BEGIN

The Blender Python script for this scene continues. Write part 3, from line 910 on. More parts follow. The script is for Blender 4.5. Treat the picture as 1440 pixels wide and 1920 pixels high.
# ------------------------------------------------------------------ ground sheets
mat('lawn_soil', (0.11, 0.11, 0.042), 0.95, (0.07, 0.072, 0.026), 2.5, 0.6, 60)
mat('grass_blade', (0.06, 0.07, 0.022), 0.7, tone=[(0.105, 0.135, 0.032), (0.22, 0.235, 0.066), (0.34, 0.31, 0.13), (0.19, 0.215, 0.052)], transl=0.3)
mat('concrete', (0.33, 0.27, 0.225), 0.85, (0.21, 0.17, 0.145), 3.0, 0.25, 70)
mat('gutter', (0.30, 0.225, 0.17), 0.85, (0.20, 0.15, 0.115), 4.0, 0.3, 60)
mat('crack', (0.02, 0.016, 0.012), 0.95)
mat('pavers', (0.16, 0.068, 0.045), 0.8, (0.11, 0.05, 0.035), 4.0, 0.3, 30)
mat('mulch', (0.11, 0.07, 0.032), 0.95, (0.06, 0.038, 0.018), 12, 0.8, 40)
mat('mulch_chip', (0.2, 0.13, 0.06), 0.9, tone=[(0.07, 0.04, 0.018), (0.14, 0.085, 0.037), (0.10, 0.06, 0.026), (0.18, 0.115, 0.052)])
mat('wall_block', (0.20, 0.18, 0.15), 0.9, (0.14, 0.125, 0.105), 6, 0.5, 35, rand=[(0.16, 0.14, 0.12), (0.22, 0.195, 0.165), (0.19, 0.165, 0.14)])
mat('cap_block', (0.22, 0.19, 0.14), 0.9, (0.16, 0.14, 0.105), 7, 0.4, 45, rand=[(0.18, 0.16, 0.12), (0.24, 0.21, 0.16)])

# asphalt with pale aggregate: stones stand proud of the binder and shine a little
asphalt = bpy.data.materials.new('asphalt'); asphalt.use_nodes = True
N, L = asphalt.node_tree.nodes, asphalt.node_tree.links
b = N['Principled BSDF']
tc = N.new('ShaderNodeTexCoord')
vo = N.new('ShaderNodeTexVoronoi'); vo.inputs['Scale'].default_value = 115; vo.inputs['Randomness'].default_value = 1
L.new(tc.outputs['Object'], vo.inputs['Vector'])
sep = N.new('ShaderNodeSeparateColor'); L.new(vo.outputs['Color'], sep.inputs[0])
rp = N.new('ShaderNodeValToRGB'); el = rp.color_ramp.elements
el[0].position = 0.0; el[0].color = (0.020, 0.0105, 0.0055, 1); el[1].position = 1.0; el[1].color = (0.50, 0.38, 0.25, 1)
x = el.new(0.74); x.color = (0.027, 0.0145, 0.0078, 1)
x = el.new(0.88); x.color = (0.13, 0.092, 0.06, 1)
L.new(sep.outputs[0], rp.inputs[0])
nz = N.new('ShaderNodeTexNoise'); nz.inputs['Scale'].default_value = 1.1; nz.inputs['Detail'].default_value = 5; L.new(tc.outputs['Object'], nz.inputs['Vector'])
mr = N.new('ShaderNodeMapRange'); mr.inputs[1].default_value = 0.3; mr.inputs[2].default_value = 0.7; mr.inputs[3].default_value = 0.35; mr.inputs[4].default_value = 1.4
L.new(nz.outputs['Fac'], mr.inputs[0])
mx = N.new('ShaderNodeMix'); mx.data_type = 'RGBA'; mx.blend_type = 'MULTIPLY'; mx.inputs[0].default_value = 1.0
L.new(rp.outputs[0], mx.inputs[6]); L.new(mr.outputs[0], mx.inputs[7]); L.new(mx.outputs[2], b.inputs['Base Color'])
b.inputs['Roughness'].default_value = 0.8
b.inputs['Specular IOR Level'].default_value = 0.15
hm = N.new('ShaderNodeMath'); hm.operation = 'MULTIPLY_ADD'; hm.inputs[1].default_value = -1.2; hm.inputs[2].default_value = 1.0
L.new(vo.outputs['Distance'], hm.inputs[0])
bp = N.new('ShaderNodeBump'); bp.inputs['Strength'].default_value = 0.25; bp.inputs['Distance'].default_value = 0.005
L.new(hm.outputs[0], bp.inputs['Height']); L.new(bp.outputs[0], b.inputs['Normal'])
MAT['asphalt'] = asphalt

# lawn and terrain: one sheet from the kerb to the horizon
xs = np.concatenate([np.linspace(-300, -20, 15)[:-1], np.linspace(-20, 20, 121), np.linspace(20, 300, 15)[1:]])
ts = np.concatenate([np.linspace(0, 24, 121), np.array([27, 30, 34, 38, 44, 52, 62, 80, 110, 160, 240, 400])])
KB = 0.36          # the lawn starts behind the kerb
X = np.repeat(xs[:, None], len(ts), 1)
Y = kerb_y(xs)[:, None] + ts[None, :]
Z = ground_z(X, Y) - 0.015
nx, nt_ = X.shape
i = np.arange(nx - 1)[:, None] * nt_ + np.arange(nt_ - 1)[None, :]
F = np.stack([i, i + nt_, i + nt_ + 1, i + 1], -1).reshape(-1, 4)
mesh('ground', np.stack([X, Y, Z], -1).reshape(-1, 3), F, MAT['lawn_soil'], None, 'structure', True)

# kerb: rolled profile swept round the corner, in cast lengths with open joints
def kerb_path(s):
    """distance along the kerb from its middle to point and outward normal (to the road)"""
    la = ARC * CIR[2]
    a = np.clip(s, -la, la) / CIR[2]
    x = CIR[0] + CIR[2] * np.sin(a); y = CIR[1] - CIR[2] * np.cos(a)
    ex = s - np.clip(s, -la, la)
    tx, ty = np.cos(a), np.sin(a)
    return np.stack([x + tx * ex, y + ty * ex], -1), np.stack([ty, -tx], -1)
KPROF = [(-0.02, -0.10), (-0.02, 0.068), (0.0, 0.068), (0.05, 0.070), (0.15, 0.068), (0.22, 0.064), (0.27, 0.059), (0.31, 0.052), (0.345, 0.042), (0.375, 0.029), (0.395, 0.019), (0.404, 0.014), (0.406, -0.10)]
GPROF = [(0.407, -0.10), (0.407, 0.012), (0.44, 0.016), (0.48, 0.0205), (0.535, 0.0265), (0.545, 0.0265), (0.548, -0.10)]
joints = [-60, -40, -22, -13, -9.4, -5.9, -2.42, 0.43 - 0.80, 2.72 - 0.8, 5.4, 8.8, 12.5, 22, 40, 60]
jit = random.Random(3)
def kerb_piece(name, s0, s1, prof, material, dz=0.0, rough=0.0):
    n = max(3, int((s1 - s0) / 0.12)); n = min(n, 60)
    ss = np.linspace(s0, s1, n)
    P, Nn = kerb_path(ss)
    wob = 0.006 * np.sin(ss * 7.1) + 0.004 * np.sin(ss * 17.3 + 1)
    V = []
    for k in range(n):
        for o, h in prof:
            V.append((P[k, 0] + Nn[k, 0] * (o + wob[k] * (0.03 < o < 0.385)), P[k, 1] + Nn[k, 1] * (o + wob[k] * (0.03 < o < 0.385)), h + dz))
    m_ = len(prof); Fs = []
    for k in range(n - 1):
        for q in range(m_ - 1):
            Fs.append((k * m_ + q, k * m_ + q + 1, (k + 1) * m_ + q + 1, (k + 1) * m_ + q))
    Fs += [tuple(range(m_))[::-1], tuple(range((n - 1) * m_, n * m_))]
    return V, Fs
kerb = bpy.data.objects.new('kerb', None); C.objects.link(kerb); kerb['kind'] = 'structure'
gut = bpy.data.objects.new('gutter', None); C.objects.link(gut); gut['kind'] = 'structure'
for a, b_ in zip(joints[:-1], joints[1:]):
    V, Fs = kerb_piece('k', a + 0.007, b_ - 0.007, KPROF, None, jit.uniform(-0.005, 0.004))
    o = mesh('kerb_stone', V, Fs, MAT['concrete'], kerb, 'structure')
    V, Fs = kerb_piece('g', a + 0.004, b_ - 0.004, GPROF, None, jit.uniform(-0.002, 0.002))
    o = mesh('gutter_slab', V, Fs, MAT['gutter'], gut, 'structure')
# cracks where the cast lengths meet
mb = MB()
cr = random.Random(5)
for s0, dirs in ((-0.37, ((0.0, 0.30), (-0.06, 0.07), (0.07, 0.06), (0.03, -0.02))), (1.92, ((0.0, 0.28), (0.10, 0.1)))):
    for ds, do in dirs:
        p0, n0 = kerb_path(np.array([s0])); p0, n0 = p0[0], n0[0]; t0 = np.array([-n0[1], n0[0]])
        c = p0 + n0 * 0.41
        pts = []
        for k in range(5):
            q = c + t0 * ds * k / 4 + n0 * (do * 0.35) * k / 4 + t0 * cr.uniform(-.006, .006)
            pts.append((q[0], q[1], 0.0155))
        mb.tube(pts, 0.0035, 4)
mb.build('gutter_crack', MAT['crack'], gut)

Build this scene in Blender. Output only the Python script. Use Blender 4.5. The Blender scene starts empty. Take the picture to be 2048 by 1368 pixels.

END

Reproduce exactly the lines that run from the start of the records to the line with "(0.24, 0.21, 0.16)])", both included.

• [SOLUTION]:
The Blender Python script for this scene continues. Write part 3, from line 910 on. More parts follow. The script is for Blender 4.5. Treat the picture as 1440 pixels wide and 1920 pixels high.
# ------------------------------------------------------------------ ground sheets
mat('lawn_soil', (0.11, 0.11, 0.042), 0.95, (0.07, 0.072, 0.026), 2.5, 0.6, 60)
mat('grass_blade', (0.06, 0.07, 0.022), 0.7, tone=[(0.105, 0.135, 0.032), (0.22, 0.235, 0.066), (0.34, 0.31, 0.13), (0.19, 0.215, 0.052)], transl=0.3)
mat('concrete', (0.33, 0.27, 0.225), 0.85, (0.21, 0.17, 0.145), 3.0, 0.25, 70)
mat('gutter', (0.30, 0.225, 0.17), 0.85, (0.20, 0.15, 0.115), 4.0, 0.3, 60)
mat('crack', (0.02, 0.016, 0.012), 0.95)
mat('pavers', (0.16, 0.068, 0.045), 0.8, (0.11, 0.05, 0.035), 4.0, 0.3, 30)
mat('mulch', (0.11, 0.07, 0.032), 0.95, (0.06, 0.038, 0.018), 12, 0.8, 40)
mat('mulch_chip', (0.2, 0.13, 0.06), 0.9, tone=[(0.07, 0.04, 0.018), (0.14, 0.085, 0.037), (0.10, 0.06, 0.026), (0.18, 0.115, 0.052)])
mat('wall_block', (0.20, 0.18, 0.15), 0.9, (0.14, 0.125, 0.105), 6, 0.5, 35, rand=[(0.16, 0.14, 0.12), (0.22, 0.195, 0.165), (0.19, 0.165, 0.14)])
mat('cap_block', (0.22, 0.19, 0.14), 0.9, (0.16, 0.14, 0.105), 7, 0.4, 45, rand=[(0.18, 0.16, 0.12), (0.24, 0.21, 0.16)])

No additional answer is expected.